Wednesday, 13 February 2013

November 2012 - The Paris Wife by Paula McLain

As a book group, it is perhaps an embarrassment that not all of us are acquainted with Ernest Hemingway’s life and his work. This book, although from the point of view of Hadley Richardson, Hemingway’s first wife, taught us a lot about the man, and was very biographical. The members who already knew of Hemingway’s travels and personality, claimed that the writing was very kind of him, although still coming across as hard to live with, he had a reputation of being arrogant and difficult. It was nice to learn about his first wife and the kind of person she was, but the book lost out on being a bit too biographical and it became difficult to separate fact from fiction. It was a shame that the ending is disclosed at the beginning of the story, always leaving us with a sense of foreboding.
As the title suggests, much of the book is set in 1920’s Paris, but lacks a lot of description (apart from the night life and accommodation). Ernest and Hadley were said to be poor but were always going on holiday, which made hearing about their lack of funds a bit tiresome. There were so many major events, that the gaps in between became a bit blurred and lacked any imagination. The scenes in Spain were painted beautifully, and the Ernest’s passion and explanation of the bull fighting to many of his friends was so realistic.
Hadley was always annoyed about being observed as weak, but that’s how she came across in the book, very needy and lacking emotion. As some of the members have studied in more detail the life of Hemingway, they don’t feel he was portrayed accurately, but the book is fiction and the author may have wanted to soften his persona slightly. There were so many famous names dropped in throughout the book, those who the Hemingway's met throughout their married life; it felt a bit like McLain was padding out the chapters. All of their friends were stereotypical of the era, and of all the friends we felt that Pauline’s emotions came through the best.
I think we all liked that the book was based on letters between Ernest and Hadley, and the author was able to fill in gaps to create a fiction/bio novel (sometimes not pulled off so well). It was extremely sad, especially during their break up, and it was interesting to read about Paris in the post War years. The other parts which stood out included the Matador fights and when Pauline got into bed with Ernest and Hadley – How could Hadley stand for such an invasion on her intimacy!

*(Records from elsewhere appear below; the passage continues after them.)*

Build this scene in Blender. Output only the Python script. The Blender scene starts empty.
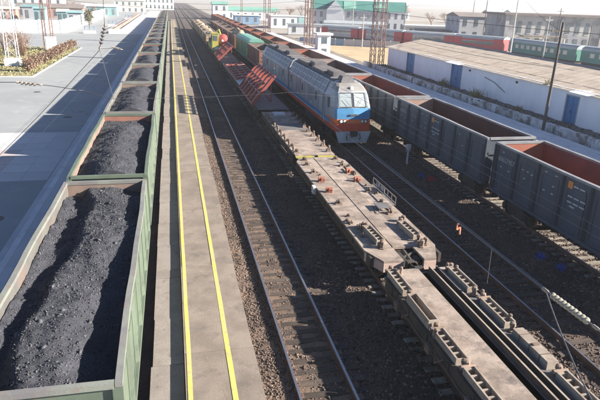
import bpy, math, random
import numpy as np
from mathutils import Vector, Matrix, noise
random.seed(7); np.random.seed(7)
S = bpy.context.scene
COL = S.collection
R = math.radians

# ------------------------------------------------------------------ camera
YAW, PITCH, ROLL, CAMH, LENS = 0.226575, 0.343401, 0.0333707, 10.5728, 560.772 / 600 * 36
cd = bpy.data.cameras.new('camera'); cam = bpy.data.objects.new('camera', cd); COL.objects.link(cam)
cd.sensor_fit = 'HORIZONTAL'; cd.sensor_width = 36; cd.lens = LENS; cd.clip_start = .1; cd.clip_end = 6000
_f = Vector((math.sin(YAW) * math.cos(PITCH), math.cos(YAW) * math.cos(PITCH), -math.sin(PITCH)))
_r = Vector((math.cos(YAW), -math.sin(YAW), 0)); _u = _r.cross(_f)
_r2 = _r * math.cos(ROLL) + _u * math.sin(ROLL); _u2 = _u * math.cos(ROLL) - _r * math.sin(ROLL)
mm = Matrix((_r2, _u2, -_f)).transposed().to_4x4(); mm.translation = (0, 0, CAMH)
cam.matrix_world = mm; S.camera = cam

# ------------------------------------------------------------------ sky, sun, exposure
SUN_DIR = Vector((-1, .35, -.462)).normalized()          # the way the light travels
elev = math.asin(-SUN_DIR.z); azim = math.atan2(-SUN_DIR.x, -SUN_DIR.y)
W = bpy.data.worlds.new('World'); S.world = W; W.use_nodes = True
nt = W.node_tree; bg = nt.nodes['Background']
sky = nt.nodes.new('ShaderNodeTexSky'); sky.sky_type = 'NISHITA'; sky.sun_disc = False
sky.sun_elevation = elev; sky.sun_rotation = azim; sky.air_density = .62; sky.dust_density = .2; sky.ozone_density = 4.0
nt.links.new(sky.outputs[0], bg.inputs[0]); bg.inputs[1].default_value = .05
sl = bpy.data.lights.new('sun', 'SUN'); sl.energy = 5.0; sl.angle = R(.5); sl.color = (1, .91, .78)
so = bpy.data.objects.new('sun', sl); COL.objects.link(so); so.rotation_euler = SUN_DIR.to_track_quat('-Z', 'Y').to_euler()
so.location = (60, -20, 60)
vs = S.view_settings; vs.view_transform = 'Standard'; vs.look = 'None'; vs.gamma = 1; vs.exposure = 1.86; vs.use_curve_mapping = False
S.render.engine = 'CYCLES'; S.cycles.use_denoising = True; S.cycles.max_bounces = 6; S.cycles.volume_bounces = 0

# ------------------------------------------------------------------ materials
MATS = {}
def mat(name, c, c2=None, scale=1.0, amt=.6, rough=.8, metal=0., bump=0., bscale=30., c3=None, s3=8., lo=.42, hi=.62,
        rand=0., grain=.25, gscale=40., attr=None, lo3=.55, hi3=.7, crack=None, spec=.5, stretch=None):
    m = bpy.data.materials.new(name); m.use_nodes = True; t = m.node_tree; N = t.nodes; Lk = t.links
    b = N['Principled BSDF']; b.inputs['Roughness'].default_value = rough; b.inputs['Metallic'].default_value = metal
    b.inputs['Specular IOR Level'].default_value = spec
    tc = N.new('ShaderNodeTexCoord'); vec = tc.outputs['Object']
    oi = N.new('ShaderNodeObjectInfo')
    ad = N.new('ShaderNodeVectorMath'); ad.operation = 'ADD'
    sc_ = N.new('ShaderNodeVectorMath'); sc_.operation = 'SCALE'; sc_.inputs['Scale'].default_value = 1
    cmb = N.new('ShaderNodeCombineXYZ'); mu = N.new('ShaderNodeMath'); mu.operation = 'MULTIPLY'; mu.inputs[1].default_value = 57.
    Lk.new(oi.outputs['Random'], mu.inputs[0]); Lk.new(mu.outputs[0], cmb.inputs[0]); Lk.new(mu.outputs[0], cmb.inputs[1])
    Lk.new(vec, ad.inputs[0]); Lk.new(cmb.outputs[0], ad.inputs[1]); vec = ad.outputs[0]
    if stretch:
        mp = N.new('ShaderNodeVectorMath'); mp.operation = 'MULTIPLY'; mp.inputs[1].default_value = stretch
        Lk.new(vec, mp.inputs[0]); vec = mp.outputs[0]
    def nz(s, d=6, r=.6):
        n = N.new('ShaderNodeTexNoise'); n.inputs['Scale'].default_value = s; n.inputs['Detail'].default_value = d
        n.inputs['Roughness'].default_value = r; Lk.new(vec, n.inputs['Vector']); return n.outputs['Fac']
    def mix(f, a, bb, mode='MIX'):
        x = N.new('ShaderNodeMix'); x.data_type = 'RGBA'; x.blend_type = mode
        for src, i in ((f, 0), (a, 6), (bb, 7)):
            if hasattr(src, 'links'): Lk.new(src, x.inputs[i])
            elif i == 0: x.inputs[0].default_value = src
            else: x.inputs[i].default_value = (*src, 1)
        return x.outputs[2]
    def ramp(f, a, bb, v0=0., v1=1.):
        x = N.new('ShaderNodeMapRange'); Lk.new(f, x.inputs[0]); x.inputs[1].default_value = a; x.inputs[2].default_value = bb
        x.inputs[3].default_value = v0; x.inputs[4].default_value = v1; x.clamp = True; return x.outputs[0]
    col = mix(ramp(nz(scale), lo, hi, 0, amt), c, c2 if c2 else tuple(v * .6 for v in c))
    if c3: col = mix(ramp(nz(s3, 8, .7), lo3, hi3, 0, .9), col, c3)
    if grain:
        g = ramp(nz(gscale, 4, .7), .25, .75, 1 - grain, 1 + grain); col = mix(1., col, g, 'MULTIPLY')
    if crack:
        vo = N.new('ShaderNodeTexVoronoi'); vo.feature = 'DISTANCE_TO_EDGE'; vo.inputs['Scale'].default_value = crack[0]; vo.inputs['Randomness'].default_value = 1
        wn = N.new('ShaderNodeTexNoise'); wn.inputs['Scale'].default_value = crack[0] * 2.5; wn.inputs['Detail'].default_value = 5; Lk.new(vec, wn.inputs['Vector'])
        va = N.new('ShaderNodeVectorMath'); va.operation = 'MULTIPLY_ADD'; va.inputs[1].default_value = (.5 / crack[0],) * 3; Lk.new(wn.outputs['Color'], va.inputs[0]); Lk.new(vec, va.inputs[2]); Lk.new(va.outputs[0], vo.inputs['Vector'])
        ck = ramp(vo.outputs['Distance'], 0, crack[1] * crack[0], 1, 0); gate = ramp(nz(crack[0] * .9, 3), .48, .6, 0, crack[2])
        mm_ = N.new('ShaderNodeMath'); mm_.operation = 'MULTIPLY'; Lk.new(ck, mm_.inputs[0]); Lk.new(gate, mm_.inputs[1]); col = mix(mm_.outputs[0], col, tuple(v * .35 for v in c))
    if rand:
        g = ramp(oi.outputs['Random'], 0, 1, 1 - rand, 1 + rand); col = mix(1., col, g, 'MULTIPLY')
    if attr:
        at = N.new('ShaderNodeAttribute'); at.attribute_name = attr; col = mix(1., col, at.outputs['Fac'], 'MULTIPLY')
    if hasattr(col, 'links'): Lk.new(col, b.inputs['Base Color'])
    if bump:
        bp = N.new('ShaderNodeBump'); bp.inputs['Strength'].default_value = 1.; bp.inputs['Distance'].default_value = bump
        Lk.new(nz(bscale, 5, .65), bp.inputs['Height']); Lk.new(bp.outputs[0], b.inputs['Normal'])
    rr = ramp(nz(gscale * .5, 3), .3, .7, max(0, rough - .1), min(1, rough + .12)); Lk.new(rr, b.inputs['Roughness'])
    MATS[name] = m; return m

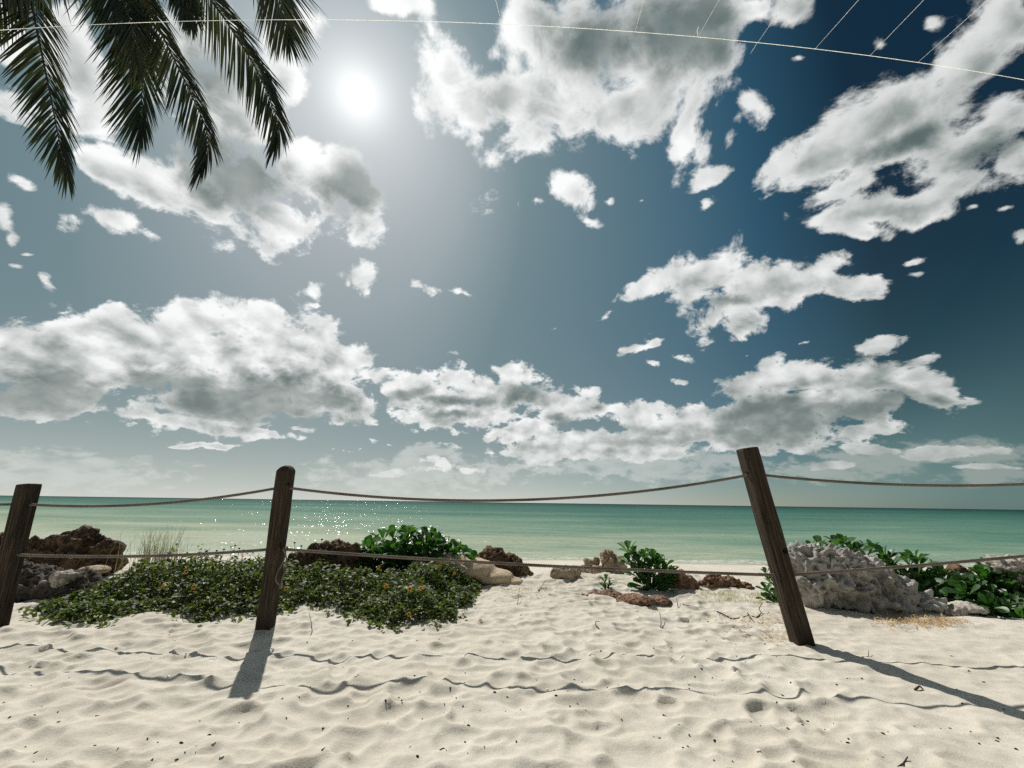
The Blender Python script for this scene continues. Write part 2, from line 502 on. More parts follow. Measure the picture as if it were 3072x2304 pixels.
def mesh_obj(name, verts, faces, mat=None, parent=None, smooth=True, loc=None):
    me = bpy.data.meshes.new(name)
    verts = np.asarray(verts, dtype=np.float32).reshape(-1, 3)
    me.vertices.add(len(verts))
    me.vertices.foreach_set('co', verts.ravel())
    if isinstance(faces, np.ndarray):
        n, k = faces.shape
        me.loops.add(n * k)
        me.loops.foreach_set('vertex_index', faces.astype(np.int32).ravel())
        me.polygons.add(n)
        me.polygons.foreach_set('loop_start', (np.arange(n) * k).astype(np.int32))
        me.polygons.foreach_set('loop_total', np.full(n, k, dtype=np.int32))
    else:
        lens = np.array([len(f) for f in faces], dtype=np.int32)
        me.loops.add(int(lens.sum()))
        me.loops.foreach_set('vertex_index', np.concatenate([np.asarray(f) for f in faces]).astype(np.int32))
        me.polygons.add(len(faces))
        me.polygons.foreach_set('loop_start', np.concatenate([[0], np.cumsum(lens)[:-1]]).astype(np.int32))
        me.polygons.foreach_set('loop_total', lens)
    me.update(calc_edges=True)
    me.validate()
    if smooth:
        me.polygons.foreach_set('use_smooth', np.ones(len(me.polygons), dtype=bool))
    ob = bpy.data.objects.new(name, me)
    COL.objects.link(ob)
    if mat:
        me.materials.append(mat)
    if parent:
        ob.parent = parent
    if loc is not None:
        ob.location = loc
    return ob


def tag(o, label, cat, group=None):
    o['label'] = label
    o['category'] = cat
    if group:
        o['group'] = group
    return o


def setkind(o, kind):
    o['kind'] = kind
    return o


def empty(name, loc):
    o = bpy.data.objects.new(name, None)
    o.empty_display_size = 0.1
    COL.objects.link(o)
    o.location = loc
    return o


class MB:
    """collects pieces of one mesh"""
    def __init__(self):
        self.v, self.f, self.n = [], [], 0

    def add(self, verts, faces):
        verts = np.asarray(verts, float).reshape(-1, 3)
        self.v.append(verts)
        self.f += [tuple(i + self.n for i in f) for f in faces]
        self.n += len(verts)

    def build(self, name, mat, parent=None, smooth=True, loc=(0, 0, 0)):
        v = np.concatenate(self.v) - np.asarray(loc, float)
        return mesh_obj(name, v, self.f, mat, parent, smooth, None if parent is not None else loc)


def tube(mb, pts, rad, sides=6, cap=True):
    pts = np.asarray(pts, float)
    n = len(pts)
    rad = np.broadcast_to(np.asarray(rad, float), (n,))
    tg = np.gradient(pts, axis=0)
    tg /= np.linalg.norm(tg, axis=1)[:, None] + 1e-12
    ref = np.array([0, 0, 1.0]) if abs(tg[0][2]) < 0.9 else np.array([1.0, 0, 0])
    a = np.cross(tg, ref)
    a /= np.linalg.norm(a, axis=1)[:, None] + 1e-12
    b = np.cross(tg, a)
    th = np.arange(sides) * 2 * math.pi / sides
    ring = pts[:, None, :] + rad[:, None, None] * (np.cos(th)[None, :, None] * a[:, None, :] + np.sin(th)[None, :, None] * b[:, None, :])
    f = []
    for i in range(n - 1):
        for j in range(sides):
            k = (j + 1) % sides
            f.append((i * sides + j, i * sides + k, (i + 1) * sides + k, (i + 1) * sides + j))
    if cap:
        f.append(tuple(range(sides)))
        f.append(tuple((n - 1) * sides + j for j in range(sides - 1, -1, -1)))
    mb.add(ring.reshape(-1, 3), f)


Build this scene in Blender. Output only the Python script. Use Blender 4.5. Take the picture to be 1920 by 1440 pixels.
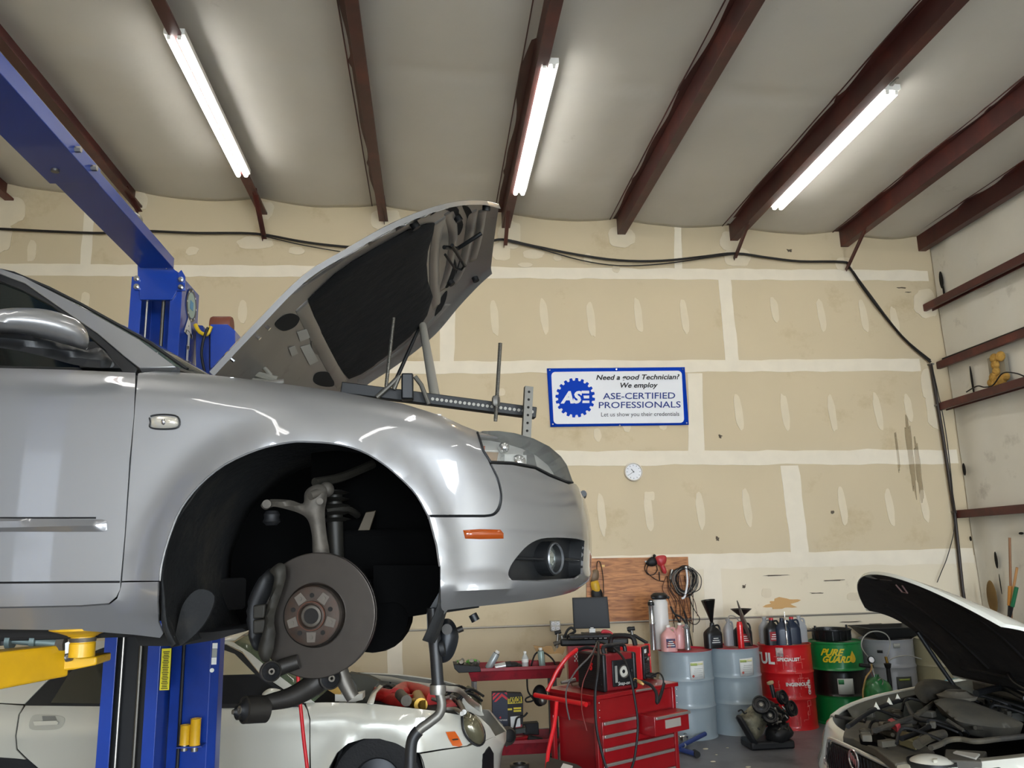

We all liked the ending and were pleased that Hadley found happiness. The phone call was a good way to tie up the loose ends and proved that Ernest always cared deeply for Hadley and vice versa.
The writing style was clear and consistently flowed, some thought the middle lost pace a bit but remained easy to read. Some struggled to pick the book up as they don’t care much for Hemingway whilst others were intrigued and now wish to read “A Moveable Feast”, Hemingway’s own biographical book of the same era. Although poetic, it lacked emotion and around 50% of the members would read further work of McLain’s.
18 members gave this book an average of 6.2 out of 10 but our lowest score was 5 and our highest was 8.